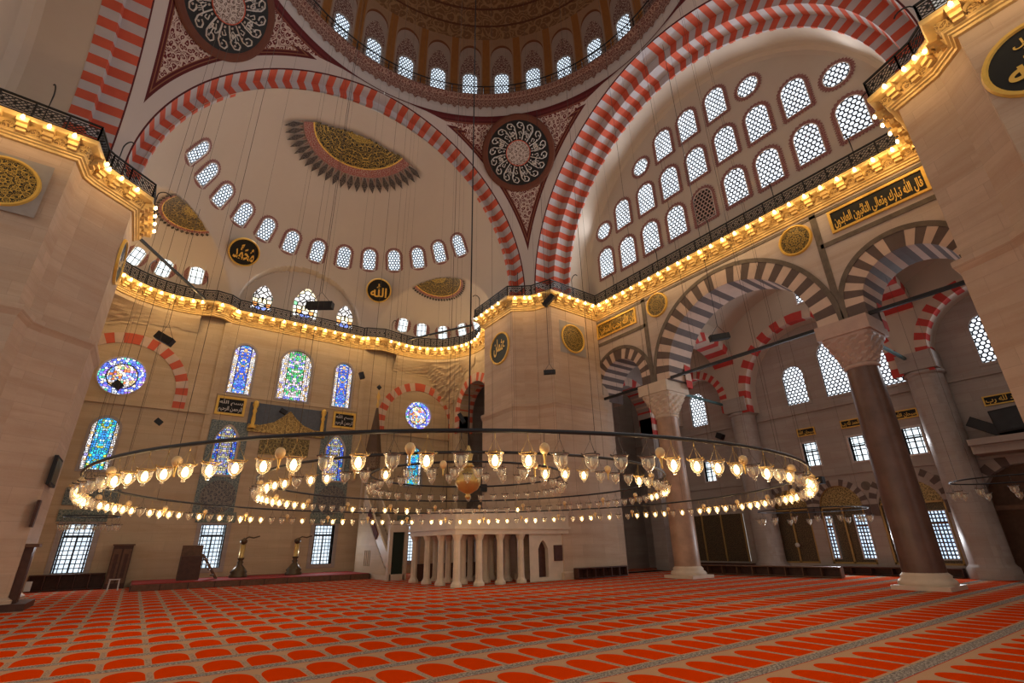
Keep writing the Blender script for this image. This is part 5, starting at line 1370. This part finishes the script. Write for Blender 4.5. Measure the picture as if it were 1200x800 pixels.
t = MB(); t.box((0,.6,.12), (.7,2.6,.24)); t.build('base', m_wood, root)
t = MB(); t.box((-.15,.1,1.2), (.35,.5,2.0)); t.build('post', m_wood, root)
t = MB(); t.box((-.1,.1,2.25), (.55,.75,.12)); t.build('top', m_wood2, root)
t = MB(); t.box((.1,.9,.75), (.18,.16,.35)); t.build('white_device', m_ivory, root)
# boards on the left pier side
fls2 = Fr((-11.72,0,0), (0,1,0), (0,0,1), (1,0,0))
root = empty('wall_screen', (-11.6,14.3,5.1), 0, 'dark square screen on the side of the left pier', 'screen')
t = MB(); t.box((0,0,0), (.12,1.7,1.15)); t.build('casing', m_speaker, root); t = MB(); t.box((.065,0,0), (.02,1.5,.95)); t.build('panel', plain('screen_green', (.03,.04,.03), .3), root)
mb = MB(); mb.box((-11.66,13.45,3.4), (.1,.35,1.0)); o = mb.build('wall_slot', m_wood); tag(o, 'narrow dark slot plate below the screen on the left pier', 'slot plate')
mb = MB(); p = on('x', XBk, 937, 642); mb.lathe([(0,0),(.14,.0),(.14,.05),(0,.05)], 20); o = mb.build('white_disc', m_ivory, None, (XBk-.2, p.y, 1.6), (0, PI/2, 0)); tag(o, 'small white round disc in front of the dark screens behind the shoe rack', 'clock')  # plain thin white disc

# ------------------------------------------------------------------ loudspeakers
pz = on('x', 24.9, 1155, 513).z
mb = MB(); mb.box((25.45, -9.9, pz-.15), (1.6, 5.8, .3)); mb.box((25.6, -9.9, pz-.5), (1.3, 5.8, .4)); o = mb.build('trim_stone_ledge', m_grey); tag(o, kind='structure')
def speaker(px, py, ax, v, L, w, tilt, yawd, label, hang=None):
    p = on(ax, v, px, py); root = empty('loudspeaker', p, R_(yawd), label, 'loudspeaker')
    t = MB(); M = Matrix.Rotation(tilt, 4, 'Y'); t.box((0,0,0), (L,w,w), 0, 0, M); t.build('cabinet', m_speaker, root)
    t = MB(); t.box((0,-w*.52,0), (L*.92,.02,w*.85), 0, 0, M); t.build('grille', m_iron, root)
    if hang:
        if hang == 'dome':
            r = hyp(p.x, p.y); hang = (39.4+13*sqrt(max(0, 1-(r/13.45)**2)) if r < 12.6 else 33.2)-p.z
        t = MB(); e = M @ Vector((L*.38,0,w/2)); f = M @ Vector((-L*.38,0,w/2)); t.tube([e, (0,0,w*2.2)], .012, 4); t.tube([f, (0,0,w*2.2)], .012, 4); t.tube([(0,0,w*2.2),(0,0,hang)], .014, 4); t.build('cable', m_iron, root)
    return root
speaker(375,358,'y',12, 1.45, .38, R_(2), -38, 'long black loudspeaker hanging in front of the middle stained window', 'dome')
speaker(193,397,'y',20, 1.0, .45, R_(28), -20, 'tilted black loudspeaker hanging above the left rose window', 9.4)
speaker(643,352,'x',12.3, 1.0, .36, R_(-48), -45, 'black loudspeaker leaning on the railing of the far pier')
speaker(644,436,'y',8.0, .72, .25, R_(-2), -38, 'small black loudspeaker hanging in front of the far pier', 'dome')
speaker(843,395,'x',13.0, .95, .28, R_(-8), -38, 'black loudspeaker hanging inside the big striped arch', 20.6)
speaker(424,440,'y',24.9, .55, .36, R_(70), -10, 'small black loudspeaker on the wall right of the three high stained windows')
speaker(541,490,'y',21.0, .9, .32, R_(60), -30, 'black loudspeaker tilted beside the opening behind the far pier')
speaker(138,437+14,'y',25.0, .5, .42, R_(40), 0, 'small black loudspeaker in front of the left rose window')
speaker(186,494,'y',25.0, .42, .3, R_(35), 0, 'small black loudspeaker on the wall right of the teal window')
speaker(332,482,'y',25.1, .5, .3, R_(25), 0, 'small black loudspeaker above the pediment of the prayer niche')
speaker(844,511,'x',26.05, .5, .4, R_(30), -90, 'small black loudspeaker on the aisle wall left of the pilaster')
speaker(1155,500,'x',25.2, 1.3, .5, R_(35), -90, 'black loudspeaker leaning on the aisle ledge at the right edge')
speaker(1187,492,'x',25.2, 1.3, 1.1, R_(-4), -90, 'large dark blue-black speaker box on the aisle ledge at the right edge')
speaker(958,563,'x',24.0, .7, .4, R_(0), -90, 'small dark hanging lamp box right of the wide chandelier')
speaker(571,572,'x',11.0, .8, .5, R_(5), -60, 'dark square box on the far pier behind the gilt globe')
# tie rods across the niches, brackets
for a, b, lab in (((160,276,'z',19.2),(240,350,'z',18.8),'left'), ((553,381,'z',19.2),(478,398,'z',18.9),'right')):
    A = on(a[2],a[3],a[0],a[1]); B = on(b[2],b[3],b[0],b[1]); mb = MB(); mb.bar(A, B, .12, .16); o = mb.build('tie_rod', m_iron); tag(o, 'straight black iron tie rod across the mouth of the %s niche' % lab, 'tie rod')

# ------------------------------------------------------------------ chandeliers
def dome_z(r): return 39.4+13.0*sqrt(max(0, 1-(r/13.45)**2))-.1
def ring_chandelier(c, R, nw, label, wire_top=None, tube=.032):
    root = empty('ring_chandelier', c, 0, label, 'chandelier')
    t = MB(); pts = [(R*cos(2*PI*k/96), R*sin(2*PI*k/96), 0) for k in range(96)]; t.tube(pts, tube, 6, closed=True); t.build('iron_ring', m_iron, root)
    for k in range(nw):
        a = 2*PI*(k+.5)/nw; t = MB(); z = (wire_top if wire_top else dome_z(R)+.3)-c[2]; t.tube([(R*cos(a),R*sin(a),0),(R*cos(a),R*sin(a),z)], .004 if not wire_top else .006, 4); t.build('suspension_wire', m_wire, root)
    return root
RINGS = [((0,0,3.42), 9.4, 28, 128, .60, 'outer'), ((0,0,3.71), 6.0, 14, 80, .30, 'middle'), ((0,0,3.98), 3.0, 7, 40, 0.0, 'inner')]
labs = ['widest iron ring of the great chandelier, crossing the whole photo', 'middle iron ring of the great chandelier', 'innermost iron ring of the great chandelier around the gilt globe']
# lamp prototypes: glass tulip with three lips, hook wires, burner
def lamp_proto(lit):
    root = empty('glass_lamp', (0,0,0))
    t = MB(); prof = [(.0,-.52),(.025,-.515),(.03,-.50),(.018,-.485),(.035,-.475),(.06,-.455),(.085,-.415),(.098,-.365),(.095,-.325),(.104,-.295),(.12,-.28)]
    t.lathe(prof, 14); t.build('glass_bowl', m_glass, root)
    h = MB(); h.tube([(.118*cos(2*PI*k/14), .118*sin(2*PI*k/14), -.28) for k in range(14)], .008, 4, closed=True)
    for k in range(3):
        a = 2*PI*k/3; h.tube([(.118*cos(a),.118*sin(a),-.282),(.145*cos(a),.145*sin(a),-.255)], .012, 4); h.tube([(.118*cos(a),.118*sin(a),-.282),(0,0,-.07)], .0028, 3)
    h.tube([(0,0,-.07),(0,0,0)], .007, 4); h.build('hanger', m_brass if lit else m_wire, root)
    b = MB(); b.lathe([(0,-.455),(.03,-.44),(.046,-.395),(.040,-.35),(.02,-.31),(0,-.30)] if lit else [(0,-.45),(.02,-.43),(.028,-.38),(.02,-.33),(0,-.31)], 10); b.build('bulb' if lit else 'dark_bulb', m_flame if lit else m_deadbulb, root)
    return root
protoL = lamp_proto(True); protoD = lamp_proto(False)
def egg_proto():
    root = empty('hanging_egg', (0,0,0))
    t = MB(); t.lathe([(0,-.32),(.035,-.315),(.062,-.28),(.072,-.24),(.065,-.20),(.04,-.17),(0,-.155)], 16); t.build('egg', m_egg, root)
    t = MB(); t.lathe([(0,-.47),(.018,-.46),(.012,-.42),(.022,-.34),(.03,-.315)], 10); t.build('tassel', m_brass, root)
    t = MB(); t.tube([(0,0,-.155),(0,0,0)], .005, 4); t.build('cord', m_iron, root); return root
protoE = egg_proto()
used = {'L':False, 'D':False, 'E':False}
def place(kind, p, label, cat, group, rz=0, s=1):
    pr_ = {'L':protoL, 'D':protoD, 'E':protoE}[kind]
    o = pr_ if not used[kind] else copy_tree(pr_); used[kind] = True
    o.location = p; o.rotation_euler = (0,0,rz); o.scale = (s,s,s); tag(o, label, cat, group); return o
rng = random.Random(11)
ll = bpy.data.lights.new('lamp_light', 'POINT'); ll.energy = 20; ll.color = (1,.72,.38); ll.shadow_soft_size = .12
for (c, R, nw, nl, frac, nm), lab in zip(RINGS, labs):
    ring_chandelier(c, R, nw, lab)
    ne = nl//4; na = nd = 0
    # count from the leftmost end of the ring (as seen): start angle faces the photo's left
    a_left = math.atan2(RT.y, RT.x)+PI
    counts = {'near lit':0, 'near unlit':0, 'far lit':0, 'far unlit':0}
    for k in range(nl):
        f = (k+.5)/nl; a = a_left+2*PI*f
        side = 'near' if f < .5 else 'far'
        edge = abs(((f*2) % 1)-.5)*2
        pf = frac
        if nm == 'middle': pf = .75 if edge > .82 else .28
        lit = rng.random() < pf
        key = side+(' lit' if lit else ' unlit'); counts[key] += 1
        place('L' if lit else 'D', (c[0]+R*cos(a), c[1]+R*sin(a), c[2]-.03), '%s lamp, %s from the %s end on the %s side of the %s ring' % ('lit' if lit else 'unlit', ordinal(counts[key]), 'left' if side == 'near' else 'right', side, nm), 'lamp', '%s glass lamps of the %s chandelier ring' % ('lit' if lit else 'unlit', nm), a)
        if lit and k % (5 if nm == 'outer' else 3) == 0:
            lo = bpy.data.objects.new('lamp_light', ll); COL.objects.link(lo); lo.location = (c[0]+R*cos(a)*.99, c[1]+R*sin(a)*.99, c[2]-.66)
    for k in range(ne if nm != 'inner' else 0):
        f = (k+.001)/ne; a = a_left+2*PI*f; side = 'near' if f < .5 else 'far'; i = k+1 if side == 'near' else k-ne//2+1
        place('E', (c[0]+R*cos(a), c[1]+R*sin(a), c[2]-(.0)), 'golden egg ornament, %s from the %s end on the %s side of the %s ring' % (ordinal(i), 'left' if side == 'near' else 'right', side, nm), 'ornament', 'hanging eggs of the chandelier')
root = empty('gilt_globe', (0,0,3.86), 0, 'large gilt globe hanging on a long chain at the centre of the chandelier', 'globe')
t = MB(); t.lathe([(0,-.58),(.05,-.56),(.10,-.48),(.05,-.42),(.14,-.38),(.30,-.28),(.40,-.10),(.42,.05),(.36,.22),(.22,.34),(.12,.40)], 28); t.build('ball', m_brass, root)
t = MB(); t.lathe([(.12,.40),(.20,.44),(.10,.55),(.16,.85),(.06,1.0),(.03,1.1)], 16); t.build('neck', m_brass, root)
t = MB(); t.tube([(0,0,1.05),(0,0,48.4)], .028, 5); t.build('chain', m_iron, root)
# curled scroll arms near the globe
# aisle ring lamps
def small_ring(c, R, n, label, key, top):
    ring_chandelier(c, R, 4, label, top, .03)
    for k in range(n):
        a = 2*PI*(k+.3)/n; place('D', (c[0]+R*cos(a), c[1]+R*sin(a), c[2]-.02), 'unlit glass lamp on the '+key+', %s going round' % ordinal(k+1), 'lamp', 'unlit lamps of the '+key, a, 1.35)
p = on('x', 22.3, 925, 599); small_ring((22.3, p.y-1.2, p.z), 2.7, 16, 'thin iron lamp ring hanging in the aisle behind the chandelier, before the bronze screens', 'aisle lamp ring before the bronze screens', 16)
p = on('x', 20.5, 1186, 561); small_ring((20.5, p.y, p.z), 2.0, 12, 'thin iron lamp ring hanging at the right edge under the right pier', 'lamp ring at the right edge', 14)
p = on('y', 20.5, 107, 611); small_ring((p.x, 20.5, p.z+.25), 1.15, 10, 'small lamp ring hanging before the floor window beside the left pier', 'small lamp ring beside the left pier', 17)

# ------------------------------------------------------------------ light
w = bpy.data.worlds.new('world'); SC.world = w; w.use_nodes = True
bg = w.node_tree.nodes['Background']; bg.inputs[0].default_value = (.95,.87,.78,1); bg.inputs[1].default_value = WORLD  # warm fill added through the unbuilt rear, stands in for bounced interior light
# daylight entering through each window: a wide spot at the pane, pointing into the hall
DAYC = {}
for fr, u, v, e in DAY:
    if e not in DAYC:
        l = bpy.data.lights.new('window_daylight', 'SPOT'); l.energy = e*DAYK; l.color = (.90,.94,1.0); l.spot_size = R_(172); l.spot_blend = 1; l.shadow_soft_size = .04; DAYC[e] = l
    o = bpy.data.objects.new('window_daylight', DAYC[e]); COL.objects.link(o); p = fr(u, v, .16); o.location = p; o.rotation_euler = fr.N.to_track_quat('-Z', 'Y').to_euler()
SC.view_settings.view_transform = 'Standard'; SC.view_settings.look = 'None'; SC.view_settings.exposure = EXPO; SC.view_settings.gamma = 1
SC.view_settings.use_curve_mapping = False
SC.cycles.use_denoising = True; SC.cycles.denoising_prefilter = 'NONE'
SC.cycles.max_bounces = 6; SC.cycles.diffuse_bounces = 3; SC.cycles.transparent_max_bounces = 12
SC.cycles.sample_clamp_indirect = 4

▸ **EXERCISE OBJECTIVE**: Set the lines above down again, word for word, from the first through the one containing "mb = MB(); p"; pictures excluded.

▸ **RESULT OF THIS EXERCISE**:
Keep writing the Blender script for this image. This is part 5, starting at line 1370. This part finishes the script. Write for Blender 4.5. Measure the picture as if it were 1200x800 pixels.
t = MB(); t.box((0,.6,.12), (.7,2.6,.24)); t.build('base', m_wood, root)
t = MB(); t.box((-.15,.1,1.2), (.35,.5,2.0)); t.build('post', m_wood, root)
t = MB(); t.box((-.1,.1,2.25), (.55,.75,.12)); t.build('top', m_wood2, root)
t = MB(); t.box((.1,.9,.75), (.18,.16,.35)); t.build('white_device', m_ivory, root)
# boards on the left pier side
fls2 = Fr((-11.72,0,0), (0,1,0), (0,0,1), (1,0,0))
root = empty('wall_screen', (-11.6,14.3,5.1), 0, 'dark square screen on the side of the left pier', 'screen')
t = MB(); t.box((0,0,0), (.12,1.7,1.15)); t.build('casing', m_speaker, root); t = MB(); t.box((.065,0,0), (.02,1.5,.95)); t.build('panel', plain('screen_green', (.03,.04,.03), .3), root)
mb = MB(); mb.box((-11.66,13.45,3.4), (.1,.35,1.0)); o = mb.build('wall_slot', m_wood); tag(o, 'narrow dark slot plate below the screen on the left pier', 'slot plate')
mb = MB(); p = on('x', XBk, 937, 642); mb.lathe([(0,0),(.14,.0),(.14,.05),(0,.05)], 20); o = mb.build('white_disc', m_ivory, None, (XBk-.2, p.y, 1.6), (0, PI/2, 0)); tag(o, 'small white round disc in front of the dark screens behind the shoe rack', 'clock')  # plain thin white disc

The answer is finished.